As I have mentioned before in previous blogs, in the face of an ever growing and more complicated U.S. tax code, U.S. citizens overseas face an exponential tax filing burden unknown to most domestic taxpayers. Buried in the IRS’s increasing stack of forms are some compliance requirements that assist the IRS and FinCen in tracking international assets held by all U.S. citizens, both those abroad and living in the United States. Two of the most common forms are the Foreign Account Tax Compliance Act (FATCA) and the Foreign Bank Account (FBAR)
Central to the passport revocation provisions included in these legislations is the definition of a “seriously delinquent tax debt,” which has been pegged to mean a tax debt equal to $50,000. $50,000 is a significant sum, however, many Americans overseas are earning in salaries that appear much higher than the US average, given the economics of the foreign jurisdiction in which they live. Further, these taxpayers must translate these salaries and incomes into the U.S. dollar equivalent which subjects them to currency fluctuations. Because of these realities, a filing error can quickly increase to the legislative threshold. Also, given the complexity of the tax code, the new filing requirements, and the penalties associated with FATCA legislation, back taxes due of $50,000 can quickly become a reality.
Unlike their counterparts abroad, a U.S. citizen working domestically who would be denied a passport or have it revoked, could stil travel freely within the 50 states and continue to work and function. An American overseas in the same situation would not only lose his or her ability to work, but also would lose the only valid identification capable of proving the individual’s nationality. In areas of the world such as the Middle East, this could potentially expose them to serious danger.
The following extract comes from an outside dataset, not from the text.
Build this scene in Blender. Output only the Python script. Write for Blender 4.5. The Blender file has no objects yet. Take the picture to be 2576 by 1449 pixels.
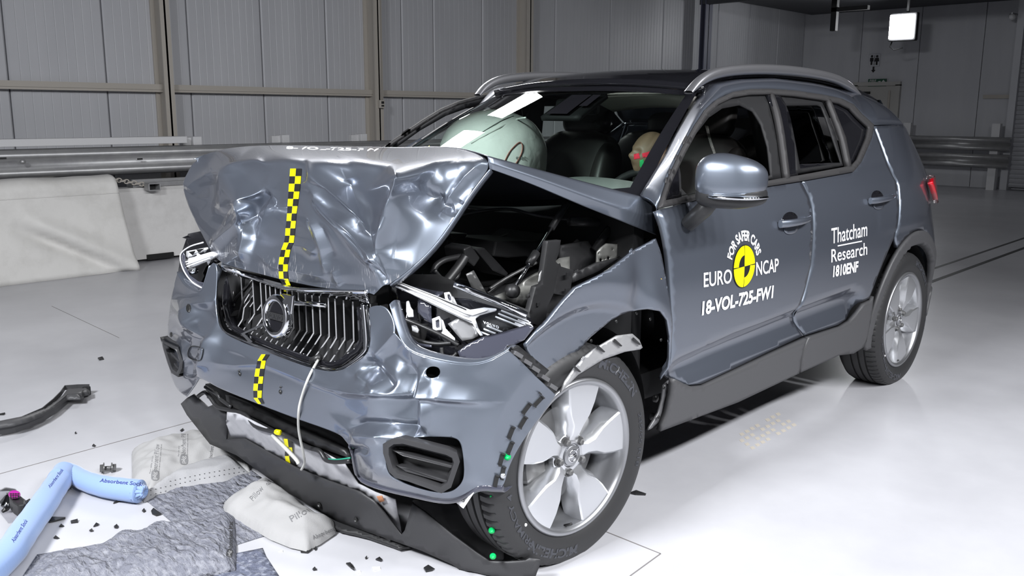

Paying your taxes is important and those who do not should certainly be sanctioned. However, is limiting their freedom of movement commensurate with owing back taxes, and more importantly back taxes? What if the tax debt is contested by the taxpayer due to an IRS error? Fairness would not permit passport revocation and restrictions on freedom of movement. These are serious concerns and questions that move beyond the scope of tax law and into the realm of other constitutionally guaranteed rights.
One of the greater concerns, if the passport revocation becomes law, is to whom will Congress grant this power next? Revoking a citizen’s passport is generally associated with scenarios of national security or criminals that pose a serious risk of flight. By giving the IRS the power to revoke passports, Congress is trivializing this draconian enforcement tool and inviting its possible future application to other areas where compliance with federal law is lacking. For example, Concentrated Animal Feeding Operations (“CAFO”) contribute an exorbitant amount of pollutants to potable water sources in the United States threatening human life. Could Congress give the EPA the power to revoke CAFO farmer’s passports for failure to comply with the Clean Water Act (“CWA”)?